Goal: Return the complete listing that follows, with each line reproduced exactly.

-- Begin --

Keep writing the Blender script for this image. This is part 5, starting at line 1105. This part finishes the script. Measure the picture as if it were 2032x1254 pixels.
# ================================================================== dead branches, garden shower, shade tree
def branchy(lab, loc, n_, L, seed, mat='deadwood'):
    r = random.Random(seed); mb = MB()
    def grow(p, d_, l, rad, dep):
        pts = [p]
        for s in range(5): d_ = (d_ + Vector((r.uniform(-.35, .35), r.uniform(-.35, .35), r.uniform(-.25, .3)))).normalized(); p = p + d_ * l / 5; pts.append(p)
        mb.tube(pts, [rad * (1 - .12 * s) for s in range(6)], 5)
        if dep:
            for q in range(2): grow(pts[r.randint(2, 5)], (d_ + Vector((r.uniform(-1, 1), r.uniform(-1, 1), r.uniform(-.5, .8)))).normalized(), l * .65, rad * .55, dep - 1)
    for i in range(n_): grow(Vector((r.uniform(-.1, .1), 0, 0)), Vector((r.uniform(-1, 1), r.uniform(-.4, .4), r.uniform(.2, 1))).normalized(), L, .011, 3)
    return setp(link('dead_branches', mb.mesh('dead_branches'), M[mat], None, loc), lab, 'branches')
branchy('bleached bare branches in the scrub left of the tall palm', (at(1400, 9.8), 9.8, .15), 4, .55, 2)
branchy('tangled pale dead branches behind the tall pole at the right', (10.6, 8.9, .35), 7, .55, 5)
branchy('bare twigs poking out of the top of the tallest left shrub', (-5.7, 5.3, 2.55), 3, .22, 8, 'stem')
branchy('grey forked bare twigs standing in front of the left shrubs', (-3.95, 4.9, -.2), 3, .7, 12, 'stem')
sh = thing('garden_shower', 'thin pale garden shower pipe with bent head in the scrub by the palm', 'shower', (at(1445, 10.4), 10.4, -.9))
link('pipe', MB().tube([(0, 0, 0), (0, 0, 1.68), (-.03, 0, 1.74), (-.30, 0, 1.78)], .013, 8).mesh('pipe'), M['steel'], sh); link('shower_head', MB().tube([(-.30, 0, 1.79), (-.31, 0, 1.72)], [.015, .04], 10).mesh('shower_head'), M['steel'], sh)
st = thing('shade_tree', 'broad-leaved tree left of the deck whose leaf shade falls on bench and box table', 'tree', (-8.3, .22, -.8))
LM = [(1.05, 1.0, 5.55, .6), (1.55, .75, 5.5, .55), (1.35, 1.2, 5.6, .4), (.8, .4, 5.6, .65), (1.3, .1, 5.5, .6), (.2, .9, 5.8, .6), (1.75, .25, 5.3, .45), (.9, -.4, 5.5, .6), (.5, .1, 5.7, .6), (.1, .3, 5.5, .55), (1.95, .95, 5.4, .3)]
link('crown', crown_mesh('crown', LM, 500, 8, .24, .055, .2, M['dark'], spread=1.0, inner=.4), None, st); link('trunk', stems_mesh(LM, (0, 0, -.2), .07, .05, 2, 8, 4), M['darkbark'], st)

-- End --

Final result:
Keep writing the Blender script for this image. This is part 5, starting at line 1105. This part finishes the script. Measure the picture as if it were 2032x1254 pixels.
# ================================================================== dead branches, garden shower, shade tree
def branchy(lab, loc, n_, L, seed, mat='deadwood'):
    r = random.Random(seed); mb = MB()
    def grow(p, d_, l, rad, dep):
        pts = [p]
        for s in range(5): d_ = (d_ + Vector((r.uniform(-.35, .35), r.uniform(-.35, .35), r.uniform(-.25, .3)))).normalized(); p = p + d_ * l / 5; pts.append(p)
        mb.tube(pts, [rad * (1 - .12 * s) for s in range(6)], 5)
        if dep:
            for q in range(2): grow(pts[r.randint(2, 5)], (d_ + Vector((r.uniform(-1, 1), r.uniform(-1, 1), r.uniform(-.5, .8)))).normalized(), l * .65, rad * .55, dep - 1)
    for i in range(n_): grow(Vector((r.uniform(-.1, .1), 0, 0)), Vector((r.uniform(-1, 1), r.uniform(-.4, .4), r.uniform(.2, 1))).normalized(), L, .011, 3)
    return setp(link('dead_branches', mb.mesh('dead_branches'), M[mat], None, loc), lab, 'branches')
branchy('bleached bare branches in the scrub left of the tall palm', (at(1400, 9.8), 9.8, .15), 4, .55, 2)
branchy('tangled pale dead branches behind the tall pole at the right', (10.6, 8.9, .35), 7, .55, 5)
branchy('bare twigs poking out of the top of the tallest left shrub', (-5.7, 5.3, 2.55), 3, .22, 8, 'stem')
branchy('grey forked bare twigs standing in front of the left shrubs', (-3.95, 4.9, -.2), 3, .7, 12, 'stem')
sh = thing('garden_shower', 'thin pale garden shower pipe with bent head in the scrub by the palm', 'shower', (at(1445, 10.4), 10.4, -.9))
link('pipe', MB().tube([(0, 0, 0), (0, 0, 1.68), (-.03, 0, 1.74), (-.30, 0, 1.78)], .013, 8).mesh('pipe'), M['steel'], sh); link('shower_head', MB().tube([(-.30, 0, 1.79), (-.31, 0, 1.72)], [.015, .04], 10).mesh('shower_head'), M['steel'], sh)
st = thing('shade_tree', 'broad-leaved tree left of the deck whose leaf shade falls on bench and box table', 'tree', (-8.3, .22, -.8))
LM = [(1.05, 1.0, 5.55, .6), (1.55, .75, 5.5, .55), (1.35, 1.2, 5.6, .4), (.8, .4, 5.6, .65), (1.3, .1, 5.5, .6), (.2, .9, 5.8, .6), (1.75, .25, 5.3, .45), (.9, -.4, 5.5, .6), (.5, .1, 5.7, .6), (.1, .3, 5.5, .55), (1.95, .95, 5.4, .3)]
link('crown', crown_mesh('crown', LM, 500, 8, .24, .055, .2, M['dark'], spread=1.0, inner=.4), None, st); link('trunk', stems_mesh(LM, (0, 0, -.2), .07, .05, 2, 8, 4), M['darkbark'], st)